On Father’s Day, our local paper ran an article about dads who stay/work at home. W was one of the featured fathers!!! A sweet reporter came over and spent about an hour with us, interviewing W about his experience as a work-from-home dad. You can see the full article here.

The night before I was frantic to get the house in some sort of “order,” as I like to say (i.e. not a freaking mess, dishes done, bathroom scrubbed). I had visions of a camera team and reporters converging upon us a la What About Bob? (start at 4:45, but if you want a blast from the past, watch the whole thing; I couldn’t stop laughing!). I pretty much succeeded in my cleaning efforts. To my chagrin, as soon as the nice reporter sat down, Izzy had a senior moment and pooped on the living room rug right at her feet!

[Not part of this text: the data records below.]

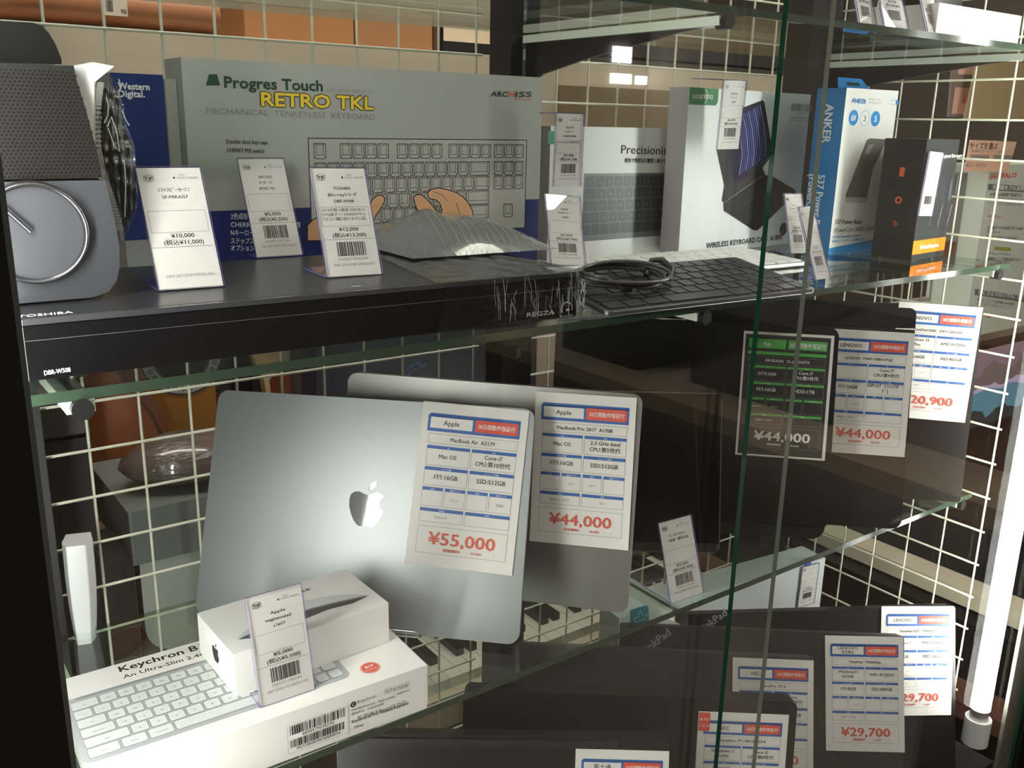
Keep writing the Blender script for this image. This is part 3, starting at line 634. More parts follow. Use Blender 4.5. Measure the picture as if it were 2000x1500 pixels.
a.stroke([pl(42, 668), pl(287, 650), pl(500, 622), pl(1000, 570)][:1] + [(RW - .002, pl(42, 668)[1])], .0004, -.0017, P('seam', (.10, .10, .11), .3))
c = pl(1107, 603); a.ring(c[0], c[1], .0052, .0062, -.0018, SP, 24, -.3, 3.6); a.disc(c[0] + .001, c[1] - .001, .0022, -.0018, SP, 14, .0012); a.text('Blu-ray Disc', c[0] - .007, c[1] - .007, .014, .002, -.0018, SP)
a.build('front_print', t, label='pale lettering on the front')
a = MB(); a.text('TOSHIBA', -.001, .0006, .031, .0022, 0, SP, .02)
a.build('maker_mark', t, T((0, .0018, RH + .0001)) @ Matrix.Rotation(-math.pi / 2 + .5, 4, 'X') @ T((0, -.0004, 0)), label='pale lettering on the top lip')
MB().disc(0, 0, .0045, 0, P('touch_key', (.45, .45, .45), .3), 20, .0020).build('power_mark', t, T((.228, .016, RH + .0002)) @ Matrix.Rotation(-math.pi / 2, 4, 'X'), label='small oval power mark')

# cling film drawn over the right part of the recorder
fx0 = .292
a = MB()
def ftop(u, v):
    x = fx0 + (RW + .004 - fx0) * u + .045 * (1 - u) * (v - .2) * .6
    return (x, -.0035 + (RD - .02) * v, RH + .0010 + .0008 * math.sin(31 * u + 9 * v) * u)
a.grid(30, 20, ftop, FILM)
a.grid(30, 8, lambda u, v: (fx0 + .004 + (RW + .004 - fx0 - .004) * u - .01 * (1 - u) * (1 - v), -.0042 - .0012 * abs(math.sin(40 * u)) * u, .0004 + (RH + .0006) * v), FILM)
a.grid(10, 10, lambda u, v: (RW + .0035 + .0022 * abs(math.sin(17 * u + 23 * v)), -.0042 + .14 * u, .0004 + (RH + .0006) * v), clear('crumpled_film', (.86, .88, .88), 1.7, .12, .12, (90, 1., (1, 1, 1))))
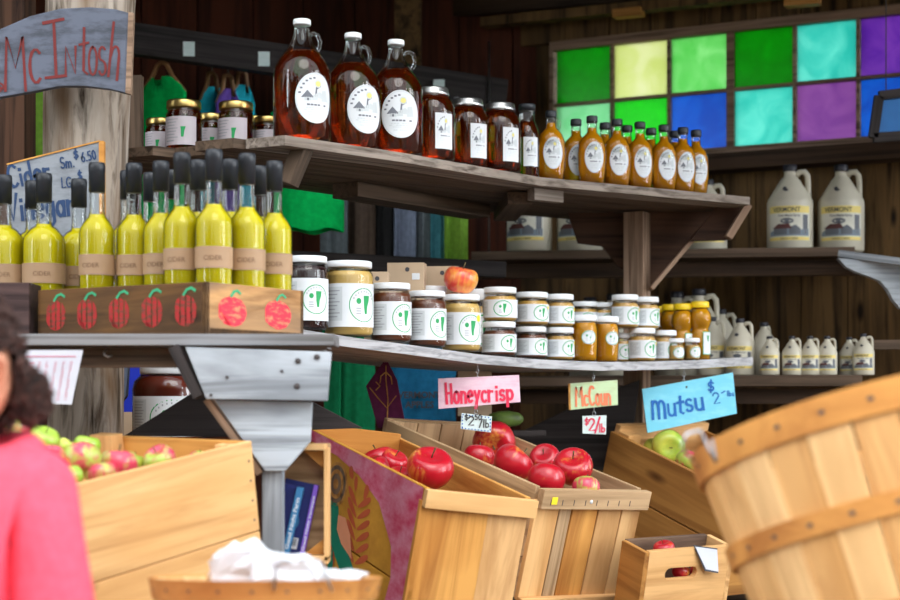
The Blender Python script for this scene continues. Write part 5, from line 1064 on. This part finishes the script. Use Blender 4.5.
# bench under the crates, out of frame
bt = thing('display_bench', 'long low wooden bench that carries the apple crates', 'bench')
mb = MB(); rbox(mb, -.30, 1.6, 3.1, 4.92, .43, .46); mb.build('bench_top', 'crate_old', bt)
for x in (-.25, 1.55):
    for y in (3.15, 4.75): mb = MB(); rbox(mb, x-.04, x+.04, y-.04, y+.04, 0, .43); mb.build('leg', 'crate_old', bt)
bt = thing('display_bench', 'smaller wooden bench under the pale pine crate', 'bench')
mb = MB(); rbox(mb, -1.4, -.36, 2.2, 3.2, .55, .58); mb.build('bench_top', 'crate_old', bt)
for x in (-1.35, -.42):
    for y in (2.3, 2.9): mb = MB(); rbox(mb, x-.04, x+.04, y-.04, y+.04, 0, .55); mb.build('leg', 'crate_old', bt)

# ================================================================ APPLES
AR = [apple('apple_red'), apple('apple_blush'), apple('apple_green'), apple('apple_yellow')]
FAR_ = {'painted': 1.225, 'slatted': 1.25, 'brown': 1.25, 'handled': 1.15, 'pale': 1.0}
def put(px, py, d, Y, kind, label, group, rot=None, sq=.94):
    for q_, f_k in FAR_.items():
        if q_ in group: Y = Y*f_k; break
    o = AR[kind]; sc_ = d*Y/F/.081; v = P(px, py, Y)
    r_ = rot or (random.uniform(-.5, .5), random.uniform(-.5, .5), random.uniform(0, 6))
    return place(o, v, 0, label, group, s=sc_, rot=r_)
random.seed(11)
g1 = 'green and red apples in the pale pine crate'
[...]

Oh, laws!, talk about full-on embarrassing, and so unlike sweet Iz. I freaked out, scooped up WV, cleaned it up, shoved Iz outside, all in a nano-second, but man, was I red. I entreated her not to put the episode in her article. She complied, and seemed unfazed; she had dogs. But really, r-e-a-l-l-y!?!

Overall, it was a nice experience – she asked us questions about how we structured our day (very little, but we still do 3 solid meals) and how it made us closer as a family (very much). It really helped us put into words how wonderful it is that Walter works from home. His commute is down the steps and into the home office, eliminating the hours lost and gas burned to go to work, if I’m in a situation where I need him (also usually involving poop), I can usually call for help and have it in a sec, and we get to be a family all together every day, eating meals together and giving WV all the love he deserves. Oh yeah, and he does actually get work done. He’s the most dedicated work-from-home person I’ve ever met!

Happy Father’s Day to all dad’s out there!!! WV has a pretty rad one!!!